If our policy is for deepened skills training in each sector and full employment, then all of our revenue created by our work must be spent here and reinvested in science and research, and we must reverse the imbalance of huge imports at the expense of exports. We will need to control the flow of capital and pension funds too.
If our policy is for utilities that are affordable and in our democratic control with transport networks that service our integrated needs, then why not remove from office all those who oppose us?
If we want a future and a decent pension why not withdraw from the EU which demanded the end to final salary schemes and disguised this move very cleverly?
If we don't want our children to fight other children in the future why not withdraw from the special relationship with the United States, NATO and the new EU military forces that the constitution will create? In short why not run Britain as independently, in cooperation with other nations, as you want to run your workplace?

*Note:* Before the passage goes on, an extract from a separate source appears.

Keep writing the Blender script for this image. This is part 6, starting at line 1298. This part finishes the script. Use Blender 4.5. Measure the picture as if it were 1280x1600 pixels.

Secondary action to help other nations will involve determined defence of our nation. In the same way you cannot call for secondary action to support your workplace unless your workplace is very well organised in the first place. The TUC will not be able to stop strong workplace organisation and opposition to the further takeover of Britain by foreign powers, despite the best efforts of dozens of government agents in its highest ranks.
Our country and our unions need to be rebuilt from the bottom up. Free, independent trade unions for a free, independent Britain. Mix it with the EU, the US, the Labour Party, new variants of the Labour Party or worse still the self- appointed Left and you will miss the point of trade unionism and class power.